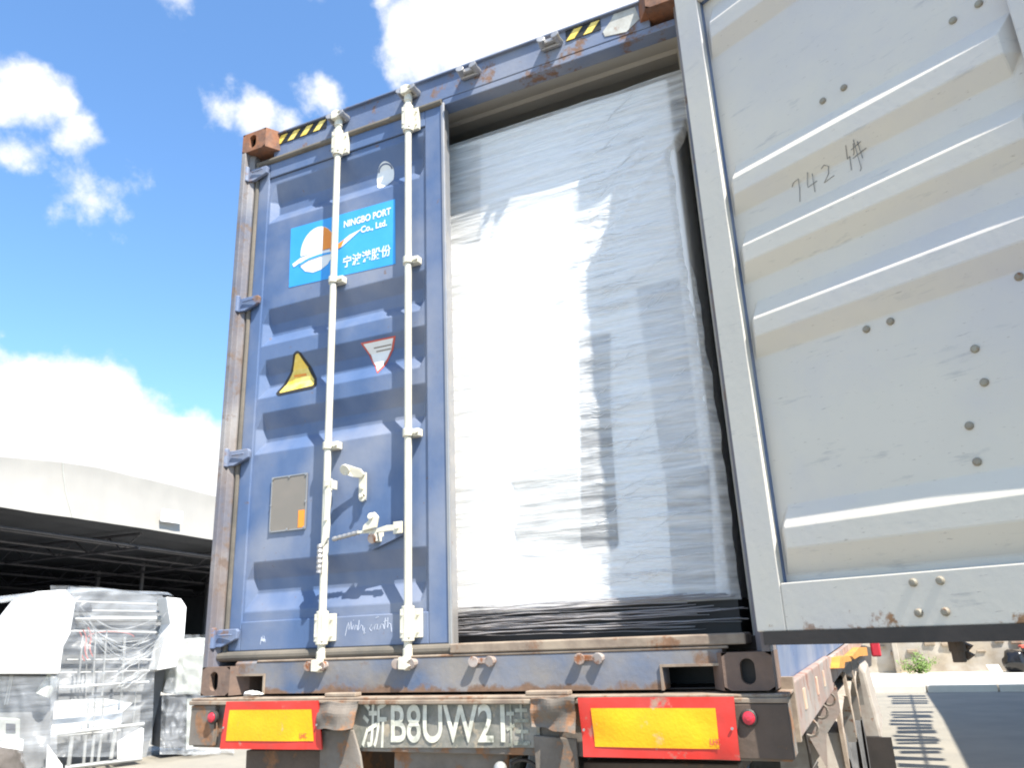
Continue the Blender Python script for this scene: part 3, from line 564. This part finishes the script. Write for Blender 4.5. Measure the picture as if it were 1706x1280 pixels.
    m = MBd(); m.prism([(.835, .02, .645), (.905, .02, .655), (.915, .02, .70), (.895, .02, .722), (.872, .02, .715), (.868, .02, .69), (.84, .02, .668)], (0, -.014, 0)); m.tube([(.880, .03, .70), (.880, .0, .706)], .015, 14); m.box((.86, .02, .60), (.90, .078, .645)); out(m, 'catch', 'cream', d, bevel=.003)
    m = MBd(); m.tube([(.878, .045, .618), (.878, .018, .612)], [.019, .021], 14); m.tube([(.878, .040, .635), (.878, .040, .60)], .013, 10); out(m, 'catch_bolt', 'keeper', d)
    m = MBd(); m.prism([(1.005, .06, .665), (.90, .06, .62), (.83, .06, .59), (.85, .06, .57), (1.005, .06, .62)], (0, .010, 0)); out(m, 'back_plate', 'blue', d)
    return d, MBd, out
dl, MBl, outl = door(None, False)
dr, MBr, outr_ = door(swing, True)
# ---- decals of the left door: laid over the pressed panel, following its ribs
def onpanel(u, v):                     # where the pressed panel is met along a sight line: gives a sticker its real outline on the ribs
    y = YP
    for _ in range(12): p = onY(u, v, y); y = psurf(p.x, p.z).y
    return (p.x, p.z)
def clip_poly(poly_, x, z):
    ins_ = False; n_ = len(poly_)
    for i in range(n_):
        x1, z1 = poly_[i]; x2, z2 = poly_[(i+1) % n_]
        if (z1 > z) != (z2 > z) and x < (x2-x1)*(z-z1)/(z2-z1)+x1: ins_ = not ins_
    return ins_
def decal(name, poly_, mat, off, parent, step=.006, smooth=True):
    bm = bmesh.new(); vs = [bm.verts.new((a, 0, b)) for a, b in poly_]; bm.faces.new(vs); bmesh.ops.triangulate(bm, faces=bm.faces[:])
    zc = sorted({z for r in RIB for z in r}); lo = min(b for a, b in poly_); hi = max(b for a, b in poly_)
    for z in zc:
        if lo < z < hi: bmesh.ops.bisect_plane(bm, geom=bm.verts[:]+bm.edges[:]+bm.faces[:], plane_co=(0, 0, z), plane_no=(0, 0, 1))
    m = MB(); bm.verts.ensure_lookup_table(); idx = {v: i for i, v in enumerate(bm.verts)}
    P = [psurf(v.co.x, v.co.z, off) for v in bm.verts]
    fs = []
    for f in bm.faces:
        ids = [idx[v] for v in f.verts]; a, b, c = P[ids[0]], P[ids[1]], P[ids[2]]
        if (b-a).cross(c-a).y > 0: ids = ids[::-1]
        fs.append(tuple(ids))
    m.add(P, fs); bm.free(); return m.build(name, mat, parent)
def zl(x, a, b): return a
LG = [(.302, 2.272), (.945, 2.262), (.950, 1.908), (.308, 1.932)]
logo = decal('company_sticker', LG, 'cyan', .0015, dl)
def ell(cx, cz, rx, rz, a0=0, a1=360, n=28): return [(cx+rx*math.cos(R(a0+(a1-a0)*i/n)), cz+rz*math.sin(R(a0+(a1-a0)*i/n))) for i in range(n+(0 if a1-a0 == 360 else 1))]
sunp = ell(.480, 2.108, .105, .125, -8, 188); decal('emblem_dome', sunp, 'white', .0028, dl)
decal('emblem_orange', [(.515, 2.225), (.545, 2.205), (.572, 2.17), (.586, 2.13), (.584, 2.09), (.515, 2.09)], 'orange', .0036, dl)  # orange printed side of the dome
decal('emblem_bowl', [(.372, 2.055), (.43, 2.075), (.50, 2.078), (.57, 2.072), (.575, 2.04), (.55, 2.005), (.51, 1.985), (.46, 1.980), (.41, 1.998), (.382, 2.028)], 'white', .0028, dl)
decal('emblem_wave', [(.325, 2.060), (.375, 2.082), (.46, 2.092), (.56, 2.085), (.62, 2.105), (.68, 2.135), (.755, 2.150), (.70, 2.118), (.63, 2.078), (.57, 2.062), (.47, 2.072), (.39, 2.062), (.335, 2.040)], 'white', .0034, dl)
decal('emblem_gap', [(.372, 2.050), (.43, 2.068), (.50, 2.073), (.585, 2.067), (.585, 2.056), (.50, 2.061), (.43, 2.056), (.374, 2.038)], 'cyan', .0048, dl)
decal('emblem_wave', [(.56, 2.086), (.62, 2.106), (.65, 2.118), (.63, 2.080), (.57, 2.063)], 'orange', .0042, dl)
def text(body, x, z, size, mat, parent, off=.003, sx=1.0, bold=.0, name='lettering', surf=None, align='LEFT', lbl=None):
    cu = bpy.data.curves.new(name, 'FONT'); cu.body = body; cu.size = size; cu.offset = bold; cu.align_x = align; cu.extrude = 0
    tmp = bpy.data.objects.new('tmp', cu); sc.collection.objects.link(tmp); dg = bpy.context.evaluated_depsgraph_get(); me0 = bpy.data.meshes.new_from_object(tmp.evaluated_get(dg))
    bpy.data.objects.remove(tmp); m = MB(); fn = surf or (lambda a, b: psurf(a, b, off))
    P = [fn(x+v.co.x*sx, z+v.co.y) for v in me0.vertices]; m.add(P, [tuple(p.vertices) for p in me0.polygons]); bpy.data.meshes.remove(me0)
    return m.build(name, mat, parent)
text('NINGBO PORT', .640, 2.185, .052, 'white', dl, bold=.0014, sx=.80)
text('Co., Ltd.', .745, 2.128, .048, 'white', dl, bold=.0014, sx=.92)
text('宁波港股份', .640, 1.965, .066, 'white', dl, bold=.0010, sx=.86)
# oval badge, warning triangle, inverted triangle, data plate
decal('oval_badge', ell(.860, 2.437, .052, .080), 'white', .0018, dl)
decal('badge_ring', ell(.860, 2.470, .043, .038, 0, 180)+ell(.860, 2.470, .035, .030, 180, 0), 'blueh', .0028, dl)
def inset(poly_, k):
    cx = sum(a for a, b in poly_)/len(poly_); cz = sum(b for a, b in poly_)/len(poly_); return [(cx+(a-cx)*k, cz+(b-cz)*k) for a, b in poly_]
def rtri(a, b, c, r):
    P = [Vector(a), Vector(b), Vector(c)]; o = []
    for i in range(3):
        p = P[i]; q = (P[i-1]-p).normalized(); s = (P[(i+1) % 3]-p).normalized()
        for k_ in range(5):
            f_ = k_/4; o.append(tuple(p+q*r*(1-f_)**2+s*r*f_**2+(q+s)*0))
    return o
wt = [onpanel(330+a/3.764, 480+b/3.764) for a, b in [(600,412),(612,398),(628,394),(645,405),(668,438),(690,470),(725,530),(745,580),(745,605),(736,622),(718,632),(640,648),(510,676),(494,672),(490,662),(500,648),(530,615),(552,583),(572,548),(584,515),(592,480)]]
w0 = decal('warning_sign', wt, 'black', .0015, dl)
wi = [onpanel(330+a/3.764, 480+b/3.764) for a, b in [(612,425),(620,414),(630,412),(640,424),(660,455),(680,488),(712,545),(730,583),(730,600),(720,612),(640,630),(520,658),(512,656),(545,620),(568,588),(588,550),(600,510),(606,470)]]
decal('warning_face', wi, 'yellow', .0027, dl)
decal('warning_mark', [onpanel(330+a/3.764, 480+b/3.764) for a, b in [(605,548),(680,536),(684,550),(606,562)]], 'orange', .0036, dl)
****
**Task**
Quote everything in the listing above exactly; pictures are the only thing to omit.

**Finished exercise**
Continue the Blender Python script for this scene: part 3, from line 564. This part finishes the script. Write for Blender 4.5. Measure the picture as if it were 1706x1280 pixels.
    m = MBd(); m.prism([(.835, .02, .645), (.905, .02, .655), (.915, .02, .70), (.895, .02, .722), (.872, .02, .715), (.868, .02, .69), (.84, .02, .668)], (0, -.014, 0)); m.tube([(.880, .03, .70), (.880, .0, .706)], .015, 14); m.box((.86, .02, .60), (.90, .078, .645)); out(m, 'catch', 'cream', d, bevel=.003)
    m = MBd(); m.tube([(.878, .045, .618), (.878, .018, .612)], [.019, .021], 14); m.tube([(.878, .040, .635), (.878, .040, .60)], .013, 10); out(m, 'catch_bolt', 'keeper', d)
    m = MBd(); m.prism([(1.005, .06, .665), (.90, .06, .62), (.83, .06, .59), (.85, .06, .57), (1.005, .06, .62)], (0, .010, 0)); out(m, 'back_plate', 'blue', d)
    return d, MBd, out
dl, MBl, outl = door(None, False)
dr, MBr, outr_ = door(swing, True)
# ---- decals of the left door: laid over the pressed panel, following its ribs
def onpanel(u, v):                     # where the pressed panel is met along a sight line: gives a sticker its real outline on the ribs
    y = YP
    for _ in range(12): p = onY(u, v, y); y = psurf(p.x, p.z).y
    return (p.x, p.z)
def clip_poly(poly_, x, z):
    ins_ = False; n_ = len(poly_)
    for i in range(n_):
        x1, z1 = poly_[i]; x2, z2 = poly_[(i+1) % n_]
        if (z1 > z) != (z2 > z) and x < (x2-x1)*(z-z1)/(z2-z1)+x1: ins_ = not ins_
    return ins_
def decal(name, poly_, mat, off, parent, step=.006, smooth=True):
    bm = bmesh.new(); vs = [bm.verts.new((a, 0, b)) for a, b in poly_]; bm.faces.new(vs); bmesh.ops.triangulate(bm, faces=bm.faces[:])
    zc = sorted({z for r in RIB for z in r}); lo = min(b for a, b in poly_); hi = max(b for a, b in poly_)
    for z in zc:
        if lo < z < hi: bmesh.ops.bisect_plane(bm, geom=bm.verts[:]+bm.edges[:]+bm.faces[:], plane_co=(0, 0, z), plane_no=(0, 0, 1))
    m = MB(); bm.verts.ensure_lookup_table(); idx = {v: i for i, v in enumerate(bm.verts)}
    P = [psurf(v.co.x, v.co.z, off) for v in bm.verts]
    fs = []
    for f in bm.faces:
        ids = [idx[v] for v in f.verts]; a, b, c = P[ids[0]], P[ids[1]], P[ids[2]]
        if (b-a).cross(c-a).y > 0: ids = ids[::-1]
        fs.append(tuple(ids))
    m.add(P, fs); bm.free(); return m.build(name, mat, parent)
def zl(x, a, b): return a
LG = [(.302, 2.272), (.945, 2.262), (.950, 1.908), (.308, 1.932)]
logo = decal('company_sticker', LG, 'cyan', .0015, dl)
def ell(cx, cz, rx, rz, a0=0, a1=360, n=28): return [(cx+rx*math.cos(R(a0+(a1-a0)*i/n)), cz+rz*math.sin(R(a0+(a1-a0)*i/n))) for i in range(n+(0 if a1-a0 == 360 else 1))]
sunp = ell(.480, 2.108, .105, .125, -8, 188); decal('emblem_dome', sunp, 'white', .0028, dl)
decal('emblem_orange', [(.515, 2.225), (.545, 2.205), (.572, 2.17), (.586, 2.13), (.584, 2.09), (.515, 2.09)], 'orange', .0036, dl)  # orange printed side of the dome
decal('emblem_bowl', [(.372, 2.055), (.43, 2.075), (.50, 2.078), (.57, 2.072), (.575, 2.04), (.55, 2.005), (.51, 1.985), (.46, 1.980), (.41, 1.998), (.382, 2.028)], 'white', .0028, dl)
decal('emblem_wave', [(.325, 2.060), (.375, 2.082), (.46, 2.092), (.56, 2.085), (.62, 2.105), (.68, 2.135), (.755, 2.150), (.70, 2.118), (.63, 2.078), (.57, 2.062), (.47, 2.072), (.39, 2.062), (.335, 2.040)], 'white', .0034, dl)
decal('emblem_gap', [(.372, 2.050), (.43, 2.068), (.50, 2.073), (.585, 2.067), (.585, 2.056), (.50, 2.061), (.43, 2.056), (.374, 2.038)], 'cyan', .0048, dl)
decal('emblem_wave', [(.56, 2.086), (.62, 2.106), (.65, 2.118), (.63, 2.080), (.57, 2.063)], 'orange', .0042, dl)
def text(body, x, z, size, mat, parent, off=.003, sx=1.0, bold=.0, name='lettering', surf=None, align='LEFT', lbl=None):
    cu = bpy.data.curves.new(name, 'FONT'); cu.body = body; cu.size = size; cu.offset = bold; cu.align_x = align; cu.extrude = 0
    tmp = bpy.data.objects.new('tmp', cu); sc.collection.objects.link(tmp); dg = bpy.context.evaluated_depsgraph_get(); me0 = bpy.data.meshes.new_from_object(tmp.evaluated_get(dg))
    bpy.data.objects.remove(tmp); m = MB(); fn = surf or (lambda a, b: psurf(a, b, off))
    P = [fn(x+v.co.x*sx, z+v.co.y) for v in me0.vertices]; m.add(P, [tuple(p.vertices) for p in me0.polygons]); bpy.data.meshes.remove(me0)
    return m.build(name, mat, parent)
text('NINGBO PORT', .640, 2.185, .052, 'white', dl, bold=.0014, sx=.80)
text('Co., Ltd.', .745, 2.128, .048, 'white', dl, bold=.0014, sx=.92)
text('宁波港股份', .640, 1.965, .066, 'white', dl, bold=.0010, sx=.86)
# oval badge, warning triangle, inverted triangle, data plate
decal('oval_badge', ell(.860, 2.437, .052, .080), 'white', .0018, dl)
decal('badge_ring', ell(.860, 2.470, .043, .038, 0, 180)+ell(.860, 2.470, .035, .030, 180, 0), 'blueh', .0028, dl)
def inset(poly_, k):
    cx = sum(a for a, b in poly_)/len(poly_); cz = sum(b for a, b in poly_)/len(poly_); return [(cx+(a-cx)*k, cz+(b-cz)*k) for a, b in poly_]
def rtri(a, b, c, r):
    P = [Vector(a), Vector(b), Vector(c)]; o = []
    for i in range(3):
        p = P[i]; q = (P[i-1]-p).normalized(); s = (P[(i+1) % 3]-p).normalized()
        for k_ in range(5):
            f_ = k_/4; o.append(tuple(p+q*r*(1-f_)**2+s*r*f_**2+(q+s)*0))
    return o
wt = [onpanel(330+a/3.764, 480+b/3.764) for a, b in [(600,412),(612,398),(628,394),(645,405),(668,438),(690,470),(725,530),(745,580),(745,605),(736,622),(718,632),(640,648),(510,676),(494,672),(490,662),(500,648),(530,615),(552,583),(572,548),(584,515),(592,480)]]
w0 = decal('warning_sign', wt, 'black', .0015, dl)
wi = [onpanel(330+a/3.764, 480+b/3.764) for a, b in [(612,425),(620,414),(630,412),(640,424),(660,455),(680,488),(712,545),(730,583),(730,600),(720,612),(640,630),(520,658),(512,656),(545,620),(568,588),(588,550),(600,510),(606,470)]]
decal('warning_face', wi, 'yellow', .0027, dl)
decal('warning_mark', [onpanel(330+a/3.764, 480+b/3.764) for a, b in [(605,548),(680,536),(684,550),(606,562)]], 'orange', .0036, dl)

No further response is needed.